The Court considered the ordinary meaning of the word ‘person’ which is defined in the Oxford English Dictionary as, “an individual human being; a man, woman or child”, finding that the reference in the Interpretation Act to “person” including, ‘body of persons corporate or unincorporate’, was not intended to limit the ordinary meaning of the word by excluding human beings. Furthermore, the Court considered that the Children Act 1989 was introduced as, “an Act to reform the law relating to children”, and that the definition of a child as a ‘person’ must, and could only be, understood by the ordinary meaning of the word.
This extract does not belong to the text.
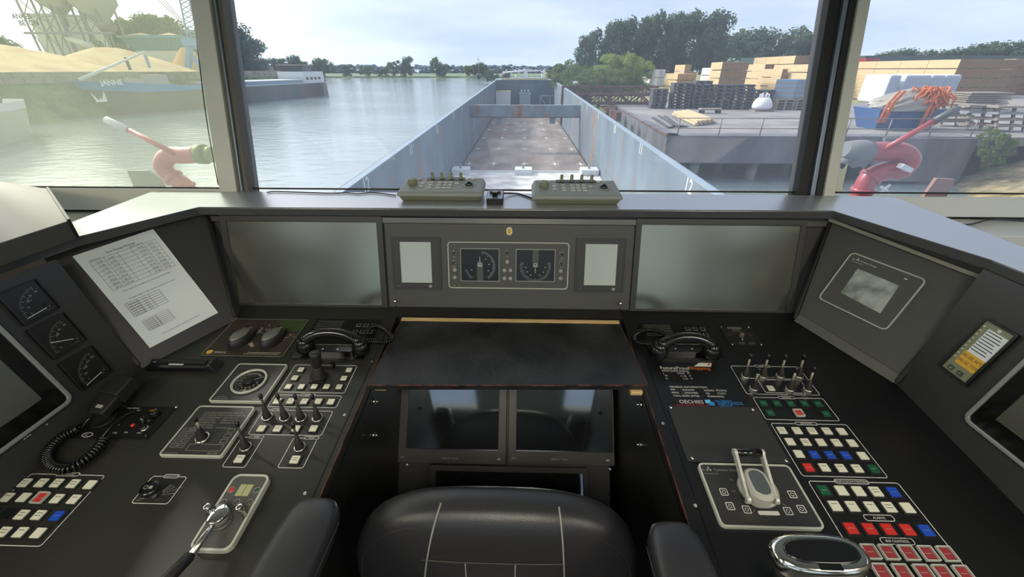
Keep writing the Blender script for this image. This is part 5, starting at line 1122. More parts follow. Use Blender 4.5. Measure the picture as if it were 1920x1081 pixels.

It followed from this interpretation that the mother’s submission that a child was not a person was misconceived.
Moreover, the Court considered whether AB had been unlawfully detained, holding that AB had been living with her father with a prohibited steps order in effect against her mother, and it was impossible to see how a child in the care of another parent could be said to be detained.
Commentary
The Court of Appeal, when considering the law of habeas corpus had reviewed the case of Savage v Savage [2024] EWCA Civ 49 about inclusive and exclusive wording in statutory interpretation. It had been further noted in the Court of Appeal judgment that following the case of Re B-M (Care Orders) [2009] EWCA Civ 205 the writ of habeas corpus was obsolete in family proceedings. Although the mother had standing to bring an appeal, it was refused because the father was not detaining the child.
The mother made an application seeking to initiate an appeal to the Supreme Court (UKSC 2024/0084), with a date provisionally scheduled for hearing on 24 July 2024, however, the application was refused on the grounds that it was out of time and that the mother had not exhausted all other remedies.